The blunt and even brutal fact is that both Manchester City and Chelsea, with their colossal wealth, Chelsea being bankrolled by the oligarch, Roman Abramovich, have utterly distorted the balance of the game. Not even mighty Manchester United can compete with such wealth, not even Liverpool, American owned, now, as virtually are Arsenal, who lag far behind the financial giants.

The current condition was recently emphasised by the death at the age of 64, of Mike Doyle, once the combatable captain of Manchester City, very loyal to the club — he was born just outside Manchester — and an opponent of the historic city rivals, Manchester United. For them Doyle almost had visceral hatred. The only contemporary equivalent would in fact be in Manchester United footballer Gary Neville, for many years the England right back, who never played for any other club. He was in trouble when United had beaten City in the traditional Mancunian derby, he ran to the City supporters' end and flaunted the United badge on his shirt. But these days they are emphatically the exceptions who prove the rule.
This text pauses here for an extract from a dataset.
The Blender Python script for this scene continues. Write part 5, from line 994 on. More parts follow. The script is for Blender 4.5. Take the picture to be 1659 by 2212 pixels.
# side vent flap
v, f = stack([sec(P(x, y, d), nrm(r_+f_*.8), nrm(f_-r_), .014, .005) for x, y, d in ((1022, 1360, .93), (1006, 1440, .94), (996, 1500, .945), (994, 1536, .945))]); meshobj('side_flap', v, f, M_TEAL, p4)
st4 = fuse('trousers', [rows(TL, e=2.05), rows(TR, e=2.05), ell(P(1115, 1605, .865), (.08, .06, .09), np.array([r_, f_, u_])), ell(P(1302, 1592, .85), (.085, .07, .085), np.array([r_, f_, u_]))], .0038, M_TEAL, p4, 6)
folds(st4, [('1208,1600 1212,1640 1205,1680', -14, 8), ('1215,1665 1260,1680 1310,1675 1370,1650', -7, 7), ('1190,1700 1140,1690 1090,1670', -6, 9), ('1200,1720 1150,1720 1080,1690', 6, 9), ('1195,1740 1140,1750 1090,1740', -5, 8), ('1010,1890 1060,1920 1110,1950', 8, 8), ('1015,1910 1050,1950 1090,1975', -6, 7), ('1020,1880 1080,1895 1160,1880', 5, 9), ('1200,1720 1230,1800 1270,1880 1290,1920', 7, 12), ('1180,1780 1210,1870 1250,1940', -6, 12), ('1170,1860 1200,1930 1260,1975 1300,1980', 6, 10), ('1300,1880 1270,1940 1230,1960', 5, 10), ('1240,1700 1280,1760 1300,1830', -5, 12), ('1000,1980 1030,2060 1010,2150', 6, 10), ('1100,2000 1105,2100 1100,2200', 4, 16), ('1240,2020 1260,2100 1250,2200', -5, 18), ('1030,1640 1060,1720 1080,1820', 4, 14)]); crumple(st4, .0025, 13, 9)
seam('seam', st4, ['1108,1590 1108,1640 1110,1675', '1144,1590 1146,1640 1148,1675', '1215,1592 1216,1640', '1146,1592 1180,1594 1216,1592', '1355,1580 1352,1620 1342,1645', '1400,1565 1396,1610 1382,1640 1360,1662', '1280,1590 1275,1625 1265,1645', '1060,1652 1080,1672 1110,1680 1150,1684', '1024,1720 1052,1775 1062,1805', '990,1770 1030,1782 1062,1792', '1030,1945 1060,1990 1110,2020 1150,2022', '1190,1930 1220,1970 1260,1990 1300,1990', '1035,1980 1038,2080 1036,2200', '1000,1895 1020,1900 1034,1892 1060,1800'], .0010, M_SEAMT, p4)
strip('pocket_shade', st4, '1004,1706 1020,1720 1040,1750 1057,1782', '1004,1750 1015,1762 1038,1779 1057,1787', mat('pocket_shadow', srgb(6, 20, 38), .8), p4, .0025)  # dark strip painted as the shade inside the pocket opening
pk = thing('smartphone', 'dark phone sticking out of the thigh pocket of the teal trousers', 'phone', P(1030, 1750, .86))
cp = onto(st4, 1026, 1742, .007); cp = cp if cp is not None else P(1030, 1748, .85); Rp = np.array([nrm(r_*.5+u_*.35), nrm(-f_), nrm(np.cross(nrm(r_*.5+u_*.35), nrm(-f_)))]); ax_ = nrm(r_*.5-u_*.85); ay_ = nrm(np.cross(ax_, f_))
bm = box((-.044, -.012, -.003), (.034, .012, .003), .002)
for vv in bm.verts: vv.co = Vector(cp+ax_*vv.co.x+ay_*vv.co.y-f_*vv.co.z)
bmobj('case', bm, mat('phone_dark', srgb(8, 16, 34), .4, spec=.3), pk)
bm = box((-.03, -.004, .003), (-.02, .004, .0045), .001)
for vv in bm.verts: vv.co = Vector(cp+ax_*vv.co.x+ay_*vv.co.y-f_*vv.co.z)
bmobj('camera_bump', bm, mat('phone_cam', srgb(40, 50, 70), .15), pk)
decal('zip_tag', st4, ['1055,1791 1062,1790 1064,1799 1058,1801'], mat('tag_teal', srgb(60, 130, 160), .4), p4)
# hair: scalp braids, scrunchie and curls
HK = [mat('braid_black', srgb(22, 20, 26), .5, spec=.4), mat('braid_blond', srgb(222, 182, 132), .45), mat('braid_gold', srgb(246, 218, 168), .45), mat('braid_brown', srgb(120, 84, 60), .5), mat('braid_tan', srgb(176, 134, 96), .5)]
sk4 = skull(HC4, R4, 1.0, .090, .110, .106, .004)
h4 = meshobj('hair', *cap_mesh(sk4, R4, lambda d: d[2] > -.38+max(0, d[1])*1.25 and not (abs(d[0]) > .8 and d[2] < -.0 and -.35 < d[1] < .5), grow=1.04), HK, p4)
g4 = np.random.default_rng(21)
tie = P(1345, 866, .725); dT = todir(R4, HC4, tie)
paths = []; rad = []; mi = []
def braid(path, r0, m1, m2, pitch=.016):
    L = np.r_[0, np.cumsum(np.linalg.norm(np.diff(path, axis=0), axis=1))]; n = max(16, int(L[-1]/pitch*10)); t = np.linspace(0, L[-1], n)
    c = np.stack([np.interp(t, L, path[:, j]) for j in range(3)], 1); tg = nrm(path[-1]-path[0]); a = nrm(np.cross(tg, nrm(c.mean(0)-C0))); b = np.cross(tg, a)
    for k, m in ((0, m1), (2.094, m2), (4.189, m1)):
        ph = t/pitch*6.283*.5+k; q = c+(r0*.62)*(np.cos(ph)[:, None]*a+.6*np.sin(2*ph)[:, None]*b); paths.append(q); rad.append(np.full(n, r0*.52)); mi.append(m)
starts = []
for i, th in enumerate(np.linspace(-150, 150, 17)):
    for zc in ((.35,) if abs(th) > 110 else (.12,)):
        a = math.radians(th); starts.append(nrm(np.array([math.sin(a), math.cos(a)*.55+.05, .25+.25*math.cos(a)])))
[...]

One should however, keep a historical perspective. If players in the English League are all now millionaires, it took a very long time indeed for them to reach anything like such financial heights. Indeed, they owe their wealth in no small measure to an obscure Belgian player, now outrageously, living in comparable penury, who bravely and persistently obtained from the English Court the so called Bosman Decision, whereby, at long last, European players could enjoy true freedom of contract, able to walk away from their clubs for free once their contracts ended.
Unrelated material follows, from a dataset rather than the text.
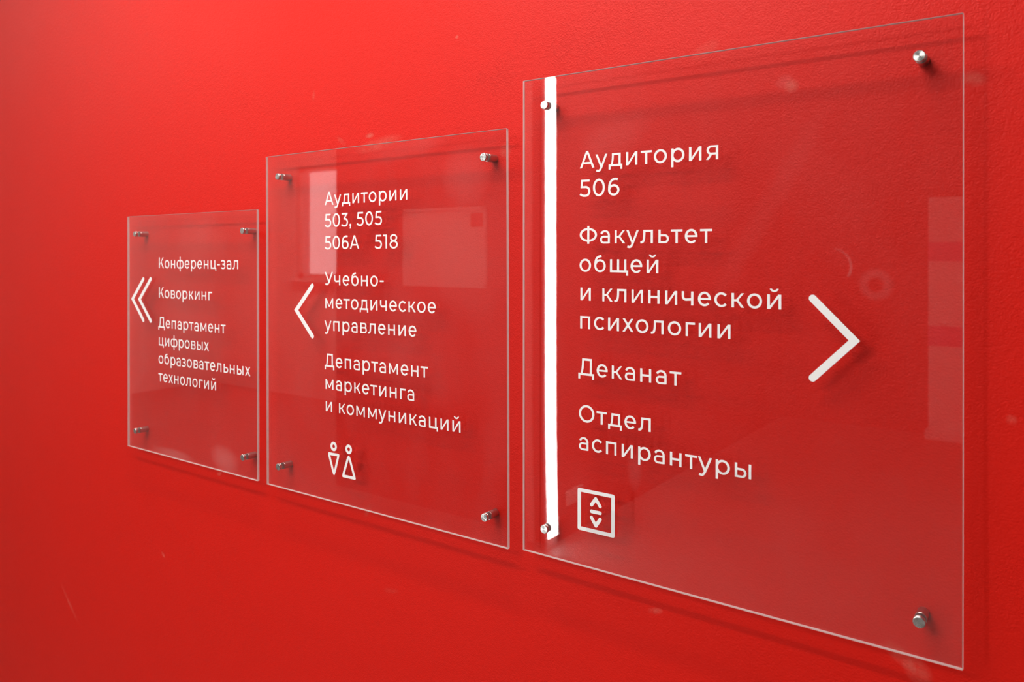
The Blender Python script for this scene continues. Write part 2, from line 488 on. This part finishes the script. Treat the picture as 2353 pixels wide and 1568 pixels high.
        p = [(.047, .40)] + bez((.047, .37), (.047, .25), (.10, .212), (.19, .212)) + [(.42, .232)]
        g.add(mx(g.path(p, .088), g.left(.44)))
    elif c == 'ь':
        g = G(.44); g.add(g.box(0, W, 0, XH)).add(g.rstad(.05, .44, 0, .345, .09, .076))
    elif c == 'ы':
        g = G(.61); g.add(g.box(0, W, 0, XH)).add(g.rstad(.05, .435, 0, .345, .09, .076)).add(g.box(.61-W, .61, 0, XH))
    elif c == 'я':
        g = G(.473); g.add(g.box(.473-W, .473, 0, XH)).add(g.lstad(.02, .43, .182, XH, .09, .076))
        g.add(g.poly([(0, 0), (.105, 0), (.265, .225), (.165, .225)]))
    elif c == 'А':
        g = G(.695)
        g.add(g.poly([(0, 0), (.102, 0), (.3955, .70), (.299, .70)])).add(g.poly([(.593, 0), (.695, 0), (.396, .70), (.2995, .70)]))
        g.add(g.box(.12, .575, .168, .248))
    elif c == 'Д':
        g = G(.75)
        g.add(g.box(0, .75, 0, .088)).add(g.box(0, .092, -.15, .088)).add(g.box(.658, .75, -.15, .088))
        g.add(g.box(.548, .646, 0, .70)).add(g.box(.185, .646, .612, .70))
        g.add(g.poly([(.185, .70), (.281, .70), (.262, .32), (.195, .03), (.09, .03), (.145, .20), (.172, .42)]))
    elif c == 'К':
        g = G(.575); g.add(g.box(0, .098, 0, .70))
        g.add(g.poly([(.06, .205), (.442, .70), (.556, .70), (.06, .16)])).add(g.poly([(.06, .22), (.06, .30), (.12, .305), (.11, .22)]))
        g.add(g.poly([(.208, .395), (.285, .46), (.578, 0), (.464, 0)]))
    elif c == 'У':
        g = G(.65, -.05)
        g.add(g.poly([(0, .70), (.107, .70), (.372, .21), (.318, .125)]))
        g.add(g.poly([(.548, .70), (.65, .70), (.372, .10), (.272, .13)]))
        tail = bez((.345, .20), (.275, .04), (.19, .01), (.075, .066), 16)
        g.add(mx(g.path(tail, .088), -(g.x-.055) + .45*(g.y-.06)))
    elif c == 'Ф':
        g = G(.82, -.05); g.add(g.box(.362, .458, -.02, .72)).add(g.ring(.41, .35, .41, .285, .098, .088))
    elif c == '5':
        g = G(.515)
        g.add(g.box(.075, .475, .614, .70)).add(g.poly([(.075, .70), (.165, .70), (.142, .37), (.046, .37)]))
        g.add(g.box(.046, .24, .352, .436))
        r = g.rstad(.22, .515, -.01, .436, .098, .086)
        g.add(r)
        tail = bez((.235, .033), (.15, .033), (.09, .06), (.025, .115))
        g.add(mx(g.path(tail, .086), -(g.x-.02) + .9*(g.y-.105)))
    elif c == '6':
        g = G(.53)
        g.add(g.ring(.272, .220, .258, .230, .096, .086))
        p = bez((.060, .25), (.050, .56), (.20, .70), (.415, .655)) + [(.48, .632)]
        g.add(mx(g.path(p, .092), (g.x-.455)*.9 - .4*(g.y-.64)))
    elif c == '3':
        g = G(.51)
        g.add(g.box(.035, .475, .614, .70)).add(g.poly([(.355, .655), (.475, .655), (.272, .40), (.170, .40)]))
        r = g.rstad(.17, .51, -.01, .435, .098, .086); g.add(mx(r, -g.box(.0, .19, .30, .5)))
        tail = bez((.19, .033), (.12, .033), (.07, .06), (.015, .10))
        g.add(mx(g.path(tail, .086), -(g.x-.012) + .8*(g.y-.09)))
    elif c == '8':
        g = G(.56)
        g.add(g.ring(.28, .198, .28, .208, .096, .084)).add(g.ring(.28, .530, .245, .180, .094, .080))
    elif c == '1':
        g = G(.26); g.add(g.box(.162, .26, 0, .70)).add(g.box(0, .24, .614, .70))
    elif c == ',':
        g = G(.125); g.add(g.ell(.062, .060, .062, .062)).add(g.poly([(.055, .03), (.123, .05), (.075, -.125), (.015, -.125)]))
    elif c == '-':
        g = G(.27); g.add(g.box(0, .27, .216, .298))
    return g

def contours(g):
    """marching squares with linear interpolation, chained into closed loops"""
    d = np.where(np.abs(g.d) < 1e-6, 1e-6, g.d); ny, nx = d.shape; ins = d < 0
    k = ins[:-1, :-1].astype(int) + 2*ins[:-1, 1:] + 4*ins[1:, 1:] + 8*ins[1:, :-1]
    seg = {}
    T = {1: [(3, 0)], 2: [(0, 1)], 3: [(3, 1)], 4: [(1, 2)], 5: [(3, 2), (1, 0)], 6: [(0, 2)], 7: [(3, 2)], 8: [(2, 3)],
         9: [(2, 0)], 10: [(0, 3), (2, 1)], 11: [(2, 1)], 12: [(1, 3)], 13: [(1, 0)], 14: [(0, 3)]}
    def key(i, j, e):
        return {0: ('h', i, j), 2: ('h', i+1, j), 3: ('v', i, j), 1: ('v', i, j+1)}[e]
    for i, j in np.argwhere((k > 0) & (k < 15)):
        for a, b in T[int(k[i, j])]: seg[key(i, j, a)] = key(i, j, b)
    def pt(q):
        t, i, j = q
        if t == 'h': a, b = d[i, j], d[i, j+1]; f = a/(a-b); return (g.xs[j]+f*g.step, g.ys[i])
        a, b = d[i, j], d[i+1, j]; f = a/(a-b); return (g.xs[j], g.ys[i]+f*g.step)
    loops = []
    while seg:
        s = next(iter(seg)); loop = [s]; n = seg.pop(s)
        while n != s and n in seg: loop.append(n); n = seg.pop(n)
        P = np.array([pt(q) for q in loop])
        if len(P) < 6: continue
        keep = []                                           # drop points that lie on a straight run
        m = len(P)
        def simp(a, b):
            if b - a < 2: return
            A, B = P[a % m], P[b % m]; e = B-A; L = np.hypot(*e)+1e-12
            idx = np.arange(a+1, b); q = P[idx % m]-A
            dist = np.abs(e[0]*q[:, 1]-e[1]*q[:, 0])/L
            w = int(dist.argmax())
            if dist[w] > 0.0011:
                simp(a, a+1+w); keep.append((a+1+w) % m); simp(a+1+w, b)
        far = int(np.hypot(*(P-P[0]).T).argmax())
        keep.append(0); simp(0, far); keep.append(far); simp(far, m)
        loops.append(P[sorted(set(keep))])
    return loops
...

So, at long last, players would have the whip hand. Let us dwell on the history. When soccer was officially suspended in 1915, early in the Great War there was a maximum wage, limited to GBP9 a week. That was actually quite good money then, when a factory worker was probably obliged to eke out his life on 30 shillings. You'd have to multiply like mad to assess what that means post massive inflation. But when soccer officially resumed in 1919, what did the League clubs do, but reduce the maximum wage to GBP8 a week and there it stayed, right up to the Second World War, which began in 1939.

By the time Jimmy Hill, a Fulham footballer and energetic head of the players union, the PFA, got his way, after a long and bitter fight with the Football League, in 1961, the then maximum wage was GBP20 a week, but even after his victory, players were still bound tightly to their clubs. One thinks of the marvellous, ambidextrous, winger, Tom Finney, who not long after the War played, as he always would, for local Preston North End, and was wanted by the Premier clubs at wages vastly in excess of what he was earning. His Chairman told him there wasn't a chance of his leaving.
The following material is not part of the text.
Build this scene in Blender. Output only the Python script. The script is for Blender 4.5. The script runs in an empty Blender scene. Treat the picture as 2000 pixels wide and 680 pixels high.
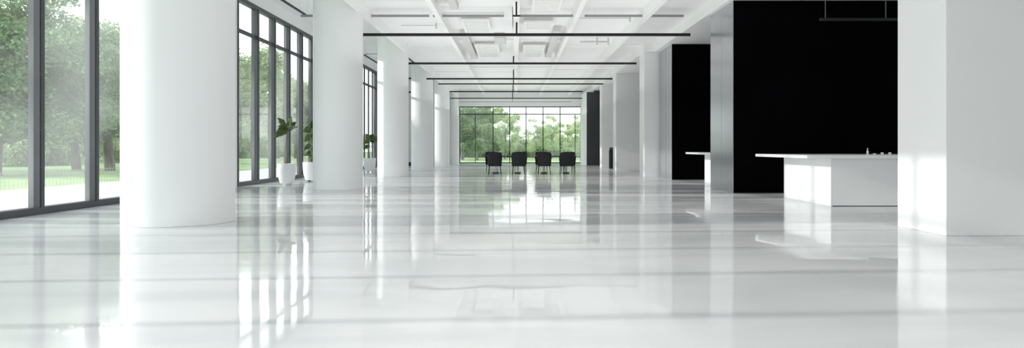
import bpy, bmesh, math, random
from mathutils import Vector, Matrix
random.seed(7)
C = bpy.context.scene.collection
PI = math.pi
F = 1333.3; VX = 1007.0; HY = 289.0; EYE = 1.1
def at(px, py, Y):            # point at depth Y seen at pixel
    return ((px-VX)*Y/F, Y, EYE+(HY-py)*Y/F)

# ------------------------------------------------------------------ materials
def nodes_of(name):
    m = bpy.data.materials.new(name); m.use_nodes = True
    nt = m.node_tree; return m, nt, nt.nodes['Principled BSDF']
def mat(name, col, rough=.5, metal=0, var=.04, scale=3.0, spec=.5, stretch=(1,1,1), bump=0):
    m, nt, b = nodes_of(name)
    b.inputs['Roughness'].default_value = rough
    b.inputs['Metallic'].default_value = metal
    b.inputs['Specular IOR Level'].default_value = spec
    tc = nt.nodes.new('ShaderNodeTexCoord'); mp = nt.nodes.new('ShaderNodeMapping')
    mp.inputs['Scale'].default_value = stretch
    n = nt.nodes.new('ShaderNodeTexNoise'); n.inputs['Scale'].default_value = scale; n.inputs['Detail'].default_value = 4
    r = nt.nodes.new('ShaderNodeValToRGB')
    r.color_ramp.elements[0].position = .3; r.color_ramp.elements[1].position = .7
    r.color_ramp.elements[0].color = [max(0, c*(1-var)) for c in col]+[1]
    r.color_ramp.elements[1].color = [min(1, c*(1+var)) for c in col]+[1]
    nt.links.new(tc.outputs['Object'], mp.inputs['Vector']); nt.links.new(mp.outputs[0], n.inputs['Vector'])
    nt.links.new(n.outputs['Fac'], r.inputs[0]); nt.links.new(r.outputs[0], b.inputs['Base Color'])
    if bump:
        bp = nt.nodes.new('ShaderNodeBump'); bp.inputs['Strength'].default_value = bump; bp.inputs['Distance'].default_value = .02
        nt.links.new(n.outputs['Fac'], bp.inputs['Height']); nt.links.new(bp.outputs[0], b.inputs['Normal'])
    return m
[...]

Fast forward to 1992 and the highly controversial birth of the Premier League, which I promptly christened as the Greed Is Good League. Thought it's a virtual betrayal by the Football Association of its historical trust to hold the ring for each and every club, however humble. And it was more surprising that it was the then FA chief executive, Graham Kelly, called Kelly the Jelly, who did the deal, having previously and ironically been with the Football League, traditionally and even, sometimes, bitterly, at loggerheads with the Football Association. So, after the hugely lucrative TV deal with BSKY, the bigger clubs cast the lesser ones into outer darkness and it's abysmally hard for so many of them to flourish and sometimes even survive.

And the Premier League can be said, sometimes, to cut corners. Not in the erratic assessment of who are “fit and proper” owners. Richard Soudamore and his fellows blithely nodded when Thaksin Sinavatra came on the scene. But soon afterwards Sinavatra was forced out of Thailand, where he'd been President, accused of corruption and even, by Amnesty International of torture and murder.

Now, recently, we have the example of Carsos Yeung, who was allowed to buy Birmingham City but now faces trial in Hong Kong accused of money laundering running into millions, while the club itself is in the red for the sum of near GBP25 million! One fears for the excellent Chris Hughton, recently appointed.